Your objective> Omit all images. Write out the rest of the material exactly.

Material>
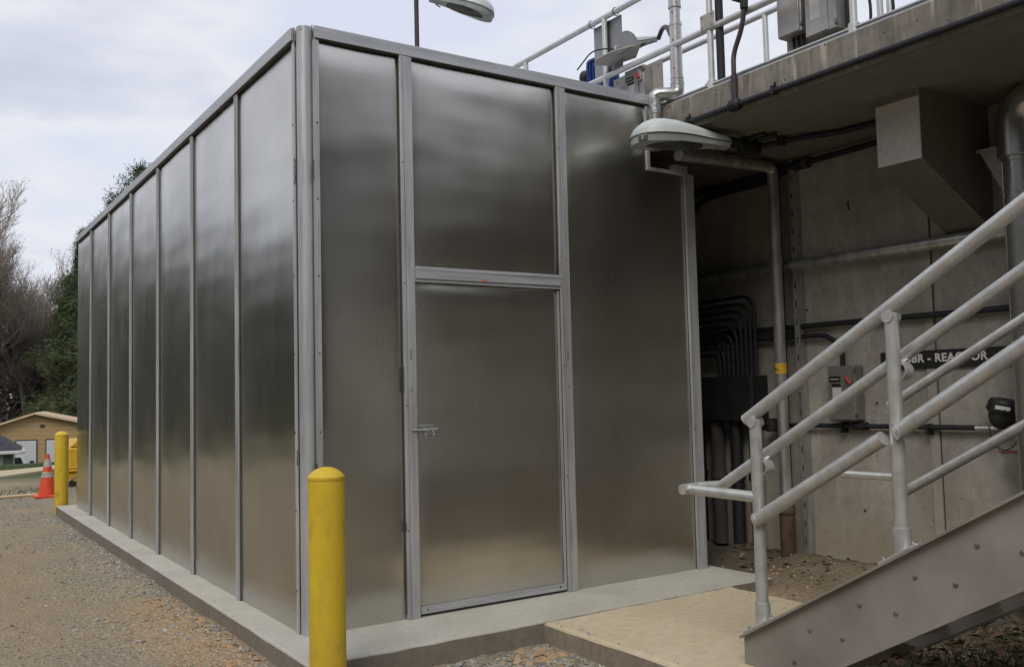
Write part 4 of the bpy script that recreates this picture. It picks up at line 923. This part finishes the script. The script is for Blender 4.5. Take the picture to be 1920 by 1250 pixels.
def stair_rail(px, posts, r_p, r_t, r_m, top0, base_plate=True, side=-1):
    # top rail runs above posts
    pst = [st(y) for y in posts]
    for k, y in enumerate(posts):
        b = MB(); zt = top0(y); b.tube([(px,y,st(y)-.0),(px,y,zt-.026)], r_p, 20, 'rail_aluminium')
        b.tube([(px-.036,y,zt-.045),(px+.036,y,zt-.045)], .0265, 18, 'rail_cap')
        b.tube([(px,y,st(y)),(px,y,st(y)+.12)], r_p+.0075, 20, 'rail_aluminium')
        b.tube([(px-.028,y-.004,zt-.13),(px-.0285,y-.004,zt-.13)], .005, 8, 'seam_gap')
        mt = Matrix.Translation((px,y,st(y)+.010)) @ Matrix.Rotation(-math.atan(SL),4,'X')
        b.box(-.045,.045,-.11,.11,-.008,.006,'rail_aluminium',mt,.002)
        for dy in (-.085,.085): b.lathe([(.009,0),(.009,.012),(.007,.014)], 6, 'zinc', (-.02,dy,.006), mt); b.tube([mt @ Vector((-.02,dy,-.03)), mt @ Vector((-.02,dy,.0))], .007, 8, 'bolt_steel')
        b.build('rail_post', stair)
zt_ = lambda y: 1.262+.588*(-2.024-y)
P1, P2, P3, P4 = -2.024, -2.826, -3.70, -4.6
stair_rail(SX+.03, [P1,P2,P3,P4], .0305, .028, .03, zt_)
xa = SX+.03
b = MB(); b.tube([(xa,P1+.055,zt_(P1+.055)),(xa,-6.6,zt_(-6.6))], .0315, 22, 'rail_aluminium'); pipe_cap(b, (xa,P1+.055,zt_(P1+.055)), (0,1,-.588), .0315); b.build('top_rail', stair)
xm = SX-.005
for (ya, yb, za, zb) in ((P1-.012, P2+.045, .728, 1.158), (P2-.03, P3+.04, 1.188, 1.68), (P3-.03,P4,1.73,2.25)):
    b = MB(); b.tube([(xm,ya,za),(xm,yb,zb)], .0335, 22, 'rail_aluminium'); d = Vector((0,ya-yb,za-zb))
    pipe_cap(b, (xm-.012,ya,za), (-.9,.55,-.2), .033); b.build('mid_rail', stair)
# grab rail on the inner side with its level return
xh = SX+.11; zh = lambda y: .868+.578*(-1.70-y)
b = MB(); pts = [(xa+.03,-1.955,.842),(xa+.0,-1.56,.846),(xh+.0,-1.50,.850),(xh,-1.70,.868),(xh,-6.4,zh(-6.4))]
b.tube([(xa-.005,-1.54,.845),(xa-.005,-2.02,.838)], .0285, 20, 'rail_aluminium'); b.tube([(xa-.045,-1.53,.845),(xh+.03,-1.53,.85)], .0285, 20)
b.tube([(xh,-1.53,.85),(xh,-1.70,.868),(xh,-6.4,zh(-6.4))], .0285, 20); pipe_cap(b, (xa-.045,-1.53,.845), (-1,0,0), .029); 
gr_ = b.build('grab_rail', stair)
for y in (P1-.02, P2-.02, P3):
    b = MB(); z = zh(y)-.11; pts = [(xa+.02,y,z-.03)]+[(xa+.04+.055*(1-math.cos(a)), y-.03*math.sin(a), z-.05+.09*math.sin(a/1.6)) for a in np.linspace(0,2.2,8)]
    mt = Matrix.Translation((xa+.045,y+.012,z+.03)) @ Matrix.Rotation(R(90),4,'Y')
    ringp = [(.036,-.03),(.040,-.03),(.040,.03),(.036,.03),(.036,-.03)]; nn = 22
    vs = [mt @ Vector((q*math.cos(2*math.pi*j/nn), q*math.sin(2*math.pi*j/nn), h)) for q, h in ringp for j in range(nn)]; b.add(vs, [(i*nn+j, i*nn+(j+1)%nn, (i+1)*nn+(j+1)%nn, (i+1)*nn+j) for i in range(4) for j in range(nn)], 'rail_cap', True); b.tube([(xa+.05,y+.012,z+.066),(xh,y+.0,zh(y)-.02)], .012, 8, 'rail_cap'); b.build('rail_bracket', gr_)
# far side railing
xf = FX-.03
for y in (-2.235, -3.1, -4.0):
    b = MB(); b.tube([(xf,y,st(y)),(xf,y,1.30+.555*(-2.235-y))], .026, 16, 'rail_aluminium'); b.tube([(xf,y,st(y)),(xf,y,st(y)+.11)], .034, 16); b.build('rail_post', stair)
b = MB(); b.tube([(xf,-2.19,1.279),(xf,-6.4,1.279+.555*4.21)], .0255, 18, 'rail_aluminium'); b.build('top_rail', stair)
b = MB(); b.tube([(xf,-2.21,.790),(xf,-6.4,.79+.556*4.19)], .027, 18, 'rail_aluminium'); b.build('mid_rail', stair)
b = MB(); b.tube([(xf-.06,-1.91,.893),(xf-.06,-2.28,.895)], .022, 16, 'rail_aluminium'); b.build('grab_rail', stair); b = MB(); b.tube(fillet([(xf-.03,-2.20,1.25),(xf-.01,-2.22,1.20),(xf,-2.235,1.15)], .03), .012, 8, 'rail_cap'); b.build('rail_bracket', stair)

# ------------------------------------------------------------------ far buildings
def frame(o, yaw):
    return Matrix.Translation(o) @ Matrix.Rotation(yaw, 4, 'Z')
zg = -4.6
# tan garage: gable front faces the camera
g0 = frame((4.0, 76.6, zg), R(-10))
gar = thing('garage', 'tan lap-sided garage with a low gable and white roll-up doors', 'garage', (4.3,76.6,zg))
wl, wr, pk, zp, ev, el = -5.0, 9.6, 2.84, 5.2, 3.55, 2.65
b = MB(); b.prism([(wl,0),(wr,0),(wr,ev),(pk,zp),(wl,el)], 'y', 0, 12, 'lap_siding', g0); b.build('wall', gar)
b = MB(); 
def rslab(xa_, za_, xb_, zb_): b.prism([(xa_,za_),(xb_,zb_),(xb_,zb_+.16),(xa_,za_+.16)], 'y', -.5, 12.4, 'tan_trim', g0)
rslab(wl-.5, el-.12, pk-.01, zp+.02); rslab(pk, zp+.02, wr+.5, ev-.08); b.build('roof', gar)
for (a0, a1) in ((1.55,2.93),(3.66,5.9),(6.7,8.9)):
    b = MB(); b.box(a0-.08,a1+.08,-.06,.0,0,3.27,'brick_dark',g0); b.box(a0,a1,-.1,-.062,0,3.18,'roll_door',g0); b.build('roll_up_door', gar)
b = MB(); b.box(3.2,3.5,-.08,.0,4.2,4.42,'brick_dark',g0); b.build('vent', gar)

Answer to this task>
Write part 4 of the bpy script that recreates this picture. It picks up at line 923. This part finishes the script. The script is for Blender 4.5. Take the picture to be 1920 by 1250 pixels.
def stair_rail(px, posts, r_p, r_t, r_m, top0, base_plate=True, side=-1):
    # top rail runs above posts
    pst = [st(y) for y in posts]
    for k, y in enumerate(posts):
        b = MB(); zt = top0(y); b.tube([(px,y,st(y)-.0),(px,y,zt-.026)], r_p, 20, 'rail_aluminium')
        b.tube([(px-.036,y,zt-.045),(px+.036,y,zt-.045)], .0265, 18, 'rail_cap')
        b.tube([(px,y,st(y)),(px,y,st(y)+.12)], r_p+.0075, 20, 'rail_aluminium')
        b.tube([(px-.028,y-.004,zt-.13),(px-.0285,y-.004,zt-.13)], .005, 8, 'seam_gap')
        mt = Matrix.Translation((px,y,st(y)+.010)) @ Matrix.Rotation(-math.atan(SL),4,'X')
        b.box(-.045,.045,-.11,.11,-.008,.006,'rail_aluminium',mt,.002)
        for dy in (-.085,.085): b.lathe([(.009,0),(.009,.012),(.007,.014)], 6, 'zinc', (-.02,dy,.006), mt); b.tube([mt @ Vector((-.02,dy,-.03)), mt @ Vector((-.02,dy,.0))], .007, 8, 'bolt_steel')
        b.build('rail_post', stair)
zt_ = lambda y: 1.262+.588*(-2.024-y)
P1, P2, P3, P4 = -2.024, -2.826, -3.70, -4.6
stair_rail(SX+.03, [P1,P2,P3,P4], .0305, .028, .03, zt_)
xa = SX+.03
b = MB(); b.tube([(xa,P1+.055,zt_(P1+.055)),(xa,-6.6,zt_(-6.6))], .0315, 22, 'rail_aluminium'); pipe_cap(b, (xa,P1+.055,zt_(P1+.055)), (0,1,-.588), .0315); b.build('top_rail', stair)
xm = SX-.005
for (ya, yb, za, zb) in ((P1-.012, P2+.045, .728, 1.158), (P2-.03, P3+.04, 1.188, 1.68), (P3-.03,P4,1.73,2.25)):
    b = MB(); b.tube([(xm,ya,za),(xm,yb,zb)], .0335, 22, 'rail_aluminium'); d = Vector((0,ya-yb,za-zb))
    pipe_cap(b, (xm-.012,ya,za), (-.9,.55,-.2), .033); b.build('mid_rail', stair)
# grab rail on the inner side with its level return
xh = SX+.11; zh = lambda y: .868+.578*(-1.70-y)
b = MB(); pts = [(xa+.03,-1.955,.842),(xa+.0,-1.56,.846),(xh+.0,-1.50,.850),(xh,-1.70,.868),(xh,-6.4,zh(-6.4))]
b.tube([(xa-.005,-1.54,.845),(xa-.005,-2.02,.838)], .0285, 20, 'rail_aluminium'); b.tube([(xa-.045,-1.53,.845),(xh+.03,-1.53,.85)], .0285, 20)
b.tube([(xh,-1.53,.85),(xh,-1.70,.868),(xh,-6.4,zh(-6.4))], .0285, 20); pipe_cap(b, (xa-.045,-1.53,.845), (-1,0,0), .029); 
gr_ = b.build('grab_rail', stair)
for y in (P1-.02, P2-.02, P3):
    b = MB(); z = zh(y)-.11; pts = [(xa+.02,y,z-.03)]+[(xa+.04+.055*(1-math.cos(a)), y-.03*math.sin(a), z-.05+.09*math.sin(a/1.6)) for a in np.linspace(0,2.2,8)]
    mt = Matrix.Translation((xa+.045,y+.012,z+.03)) @ Matrix.Rotation(R(90),4,'Y')
    ringp = [(.036,-.03),(.040,-.03),(.040,.03),(.036,.03),(.036,-.03)]; nn = 22
    vs = [mt @ Vector((q*math.cos(2*math.pi*j/nn), q*math.sin(2*math.pi*j/nn), h)) for q, h in ringp for j in range(nn)]; b.add(vs, [(i*nn+j, i*nn+(j+1)%nn, (i+1)*nn+(j+1)%nn, (i+1)*nn+j) for i in range(4) for j in range(nn)], 'rail_cap', True); b.tube([(xa+.05,y+.012,z+.066),(xh,y+.0,zh(y)-.02)], .012, 8, 'rail_cap'); b.build('rail_bracket', gr_)
# far side railing
xf = FX-.03
for y in (-2.235, -3.1, -4.0):
    b = MB(); b.tube([(xf,y,st(y)),(xf,y,1.30+.555*(-2.235-y))], .026, 16, 'rail_aluminium'); b.tube([(xf,y,st(y)),(xf,y,st(y)+.11)], .034, 16); b.build('rail_post', stair)
b = MB(); b.tube([(xf,-2.19,1.279),(xf,-6.4,1.279+.555*4.21)], .0255, 18, 'rail_aluminium'); b.build('top_rail', stair)
b = MB(); b.tube([(xf,-2.21,.790),(xf,-6.4,.79+.556*4.19)], .027, 18, 'rail_aluminium'); b.build('mid_rail', stair)
b = MB(); b.tube([(xf-.06,-1.91,.893),(xf-.06,-2.28,.895)], .022, 16, 'rail_aluminium'); b.build('grab_rail', stair); b = MB(); b.tube(fillet([(xf-.03,-2.20,1.25),(xf-.01,-2.22,1.20),(xf,-2.235,1.15)], .03), .012, 8, 'rail_cap'); b.build('rail_bracket', stair)

# ------------------------------------------------------------------ far buildings
def frame(o, yaw):
    return Matrix.Translation(o) @ Matrix.Rotation(yaw, 4, 'Z')
zg = -4.6
# tan garage: gable front faces the camera
g0 = frame((4.0, 76.6, zg), R(-10))
gar = thing('garage', 'tan lap-sided garage with a low gable and white roll-up doors', 'garage', (4.3,76.6,zg))
wl, wr, pk, zp, ev, el = -5.0, 9.6, 2.84, 5.2, 3.55, 2.65
b = MB(); b.prism([(wl,0),(wr,0),(wr,ev),(pk,zp),(wl,el)], 'y', 0, 12, 'lap_siding', g0); b.build('wall', gar)
b = MB(); 
def rslab(xa_, za_, xb_, zb_): b.prism([(xa_,za_),(xb_,zb_),(xb_,zb_+.16),(xa_,za_+.16)], 'y', -.5, 12.4, 'tan_trim', g0)
rslab(wl-.5, el-.12, pk-.01, zp+.02); rslab(pk, zp+.02, wr+.5, ev-.08); b.build('roof', gar)
for (a0, a1) in ((1.55,2.93),(3.66,5.9),(6.7,8.9)):
    b = MB(); b.box(a0-.08,a1+.08,-.06,.0,0,3.27,'brick_dark',g0); b.box(a0,a1,-.1,-.062,0,3.18,'roll_door',g0); b.build('roll_up_door', gar)
b = MB(); b.box(3.2,3.5,-.08,.0,4.2,4.42,'brick_dark',g0); b.build('vent', gar)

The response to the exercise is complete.